- [Your task]
Transcribe the whole listing below without changing a word, but leave out every image.

- [Data block]
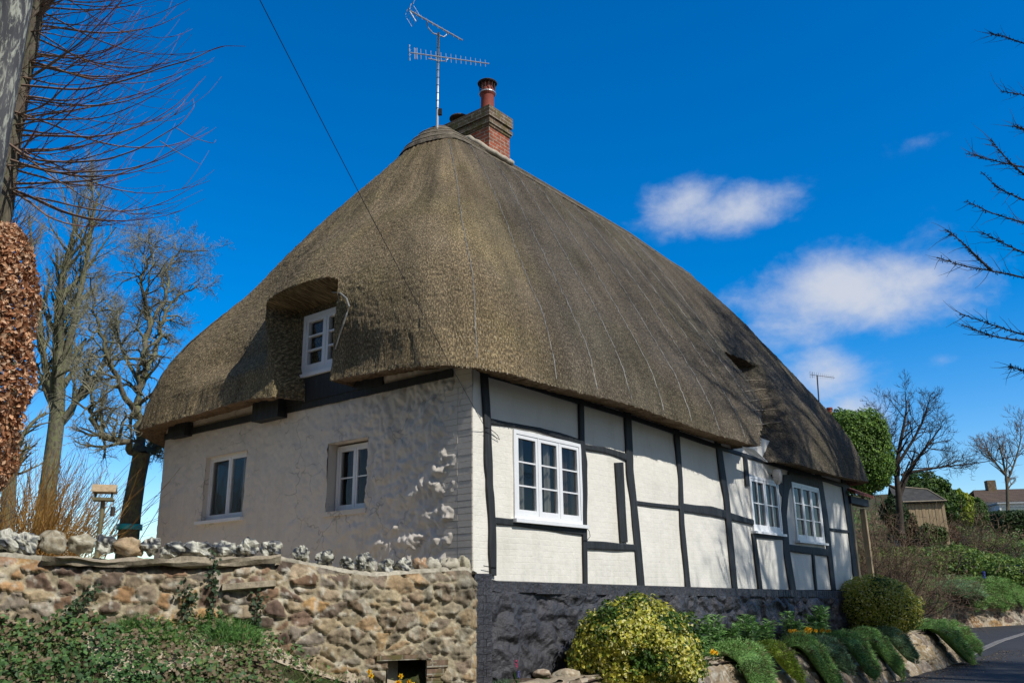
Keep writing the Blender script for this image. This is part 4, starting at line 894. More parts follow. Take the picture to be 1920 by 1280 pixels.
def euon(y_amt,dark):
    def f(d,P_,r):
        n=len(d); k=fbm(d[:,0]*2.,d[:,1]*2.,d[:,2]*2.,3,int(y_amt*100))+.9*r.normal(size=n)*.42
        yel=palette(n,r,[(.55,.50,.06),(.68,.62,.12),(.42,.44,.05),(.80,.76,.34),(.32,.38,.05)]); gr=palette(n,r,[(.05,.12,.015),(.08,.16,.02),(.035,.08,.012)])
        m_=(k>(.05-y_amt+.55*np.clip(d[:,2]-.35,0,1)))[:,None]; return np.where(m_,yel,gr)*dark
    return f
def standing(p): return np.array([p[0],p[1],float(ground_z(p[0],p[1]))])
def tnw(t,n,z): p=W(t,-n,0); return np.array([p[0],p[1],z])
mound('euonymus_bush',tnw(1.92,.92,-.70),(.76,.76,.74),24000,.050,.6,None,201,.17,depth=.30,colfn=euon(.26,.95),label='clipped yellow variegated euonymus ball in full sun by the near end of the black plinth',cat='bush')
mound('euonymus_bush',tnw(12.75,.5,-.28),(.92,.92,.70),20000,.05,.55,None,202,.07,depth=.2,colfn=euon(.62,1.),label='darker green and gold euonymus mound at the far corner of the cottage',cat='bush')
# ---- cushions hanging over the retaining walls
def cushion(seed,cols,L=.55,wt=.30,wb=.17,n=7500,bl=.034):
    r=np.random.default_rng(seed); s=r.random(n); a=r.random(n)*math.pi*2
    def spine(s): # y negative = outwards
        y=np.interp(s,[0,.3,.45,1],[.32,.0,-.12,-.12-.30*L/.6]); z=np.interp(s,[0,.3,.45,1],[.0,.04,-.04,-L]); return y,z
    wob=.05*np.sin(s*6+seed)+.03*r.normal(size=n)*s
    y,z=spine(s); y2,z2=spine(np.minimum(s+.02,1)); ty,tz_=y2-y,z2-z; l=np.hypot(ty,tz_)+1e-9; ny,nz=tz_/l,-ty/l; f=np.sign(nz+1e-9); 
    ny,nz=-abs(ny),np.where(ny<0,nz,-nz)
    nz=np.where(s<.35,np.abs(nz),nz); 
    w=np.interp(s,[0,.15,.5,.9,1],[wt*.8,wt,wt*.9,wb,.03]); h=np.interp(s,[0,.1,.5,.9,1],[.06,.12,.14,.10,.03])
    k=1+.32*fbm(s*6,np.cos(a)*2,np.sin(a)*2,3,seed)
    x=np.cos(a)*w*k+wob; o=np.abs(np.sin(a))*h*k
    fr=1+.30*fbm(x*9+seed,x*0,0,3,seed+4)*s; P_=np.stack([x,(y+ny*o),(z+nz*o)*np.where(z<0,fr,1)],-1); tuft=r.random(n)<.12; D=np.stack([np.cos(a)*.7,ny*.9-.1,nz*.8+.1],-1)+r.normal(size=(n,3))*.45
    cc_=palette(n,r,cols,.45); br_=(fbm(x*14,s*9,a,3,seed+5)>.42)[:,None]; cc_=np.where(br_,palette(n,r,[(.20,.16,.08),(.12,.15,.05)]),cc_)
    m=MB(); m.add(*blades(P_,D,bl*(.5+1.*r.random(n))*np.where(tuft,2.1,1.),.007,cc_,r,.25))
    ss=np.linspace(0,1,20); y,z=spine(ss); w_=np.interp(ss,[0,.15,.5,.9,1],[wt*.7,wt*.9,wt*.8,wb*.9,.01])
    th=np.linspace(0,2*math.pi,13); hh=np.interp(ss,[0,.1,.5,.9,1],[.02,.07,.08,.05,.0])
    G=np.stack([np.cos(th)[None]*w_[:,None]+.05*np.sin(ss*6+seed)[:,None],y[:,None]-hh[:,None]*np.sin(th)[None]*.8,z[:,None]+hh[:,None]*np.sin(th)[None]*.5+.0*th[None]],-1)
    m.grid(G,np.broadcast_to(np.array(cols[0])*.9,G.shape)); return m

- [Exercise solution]
Keep writing the Blender script for this image. This is part 4, starting at line 894. More parts follow. Take the picture to be 1920 by 1280 pixels.
def euon(y_amt,dark):
    def f(d,P_,r):
        n=len(d); k=fbm(d[:,0]*2.,d[:,1]*2.,d[:,2]*2.,3,int(y_amt*100))+.9*r.normal(size=n)*.42
        yel=palette(n,r,[(.55,.50,.06),(.68,.62,.12),(.42,.44,.05),(.80,.76,.34),(.32,.38,.05)]); gr=palette(n,r,[(.05,.12,.015),(.08,.16,.02),(.035,.08,.012)])
        m_=(k>(.05-y_amt+.55*np.clip(d[:,2]-.35,0,1)))[:,None]; return np.where(m_,yel,gr)*dark
    return f
def standing(p): return np.array([p[0],p[1],float(ground_z(p[0],p[1]))])
def tnw(t,n,z): p=W(t,-n,0); return np.array([p[0],p[1],z])
mound('euonymus_bush',tnw(1.92,.92,-.70),(.76,.76,.74),24000,.050,.6,None,201,.17,depth=.30,colfn=euon(.26,.95),label='clipped yellow variegated euonymus ball in full sun by the near end of the black plinth',cat='bush')
mound('euonymus_bush',tnw(12.75,.5,-.28),(.92,.92,.70),20000,.05,.55,None,202,.07,depth=.2,colfn=euon(.62,1.),label='darker green and gold euonymus mound at the far corner of the cottage',cat='bush')
# ---- cushions hanging over the retaining walls
def cushion(seed,cols,L=.55,wt=.30,wb=.17,n=7500,bl=.034):
    r=np.random.default_rng(seed); s=r.random(n); a=r.random(n)*math.pi*2
    def spine(s): # y negative = outwards
        y=np.interp(s,[0,.3,.45,1],[.32,.0,-.12,-.12-.30*L/.6]); z=np.interp(s,[0,.3,.45,1],[.0,.04,-.04,-L]); return y,z
    wob=.05*np.sin(s*6+seed)+.03*r.normal(size=n)*s
    y,z=spine(s); y2,z2=spine(np.minimum(s+.02,1)); ty,tz_=y2-y,z2-z; l=np.hypot(ty,tz_)+1e-9; ny,nz=tz_/l,-ty/l; f=np.sign(nz+1e-9); 
    ny,nz=-abs(ny),np.where(ny<0,nz,-nz)
    nz=np.where(s<.35,np.abs(nz),nz); 
    w=np.interp(s,[0,.15,.5,.9,1],[wt*.8,wt,wt*.9,wb,.03]); h=np.interp(s,[0,.1,.5,.9,1],[.06,.12,.14,.10,.03])
    k=1+.32*fbm(s*6,np.cos(a)*2,np.sin(a)*2,3,seed)
    x=np.cos(a)*w*k+wob; o=np.abs(np.sin(a))*h*k
    fr=1+.30*fbm(x*9+seed,x*0,0,3,seed+4)*s; P_=np.stack([x,(y+ny*o),(z+nz*o)*np.where(z<0,fr,1)],-1); tuft=r.random(n)<.12; D=np.stack([np.cos(a)*.7,ny*.9-.1,nz*.8+.1],-1)+r.normal(size=(n,3))*.45
    cc_=palette(n,r,cols,.45); br_=(fbm(x*14,s*9,a,3,seed+5)>.42)[:,None]; cc_=np.where(br_,palette(n,r,[(.20,.16,.08),(.12,.15,.05)]),cc_)
    m=MB(); m.add(*blades(P_,D,bl*(.5+1.*r.random(n))*np.where(tuft,2.1,1.),.007,cc_,r,.25))
    ss=np.linspace(0,1,20); y,z=spine(ss); w_=np.interp(ss,[0,.15,.5,.9,1],[wt*.7,wt*.9,wt*.8,wb*.9,.01])
    th=np.linspace(0,2*math.pi,13); hh=np.interp(ss,[0,.1,.5,.9,1],[.02,.07,.08,.05,.0])
    G=np.stack([np.cos(th)[None]*w_[:,None]+.05*np.sin(ss*6+seed)[:,None],y[:,None]-hh[:,None]*np.sin(th)[None]*.8,z[:,None]+hh[:,None]*np.sin(th)[None]*.5+.0*th[None]],-1)
    m.grid(G,np.broadcast_to(np.array(cols[0])*.9,G.shape)); return m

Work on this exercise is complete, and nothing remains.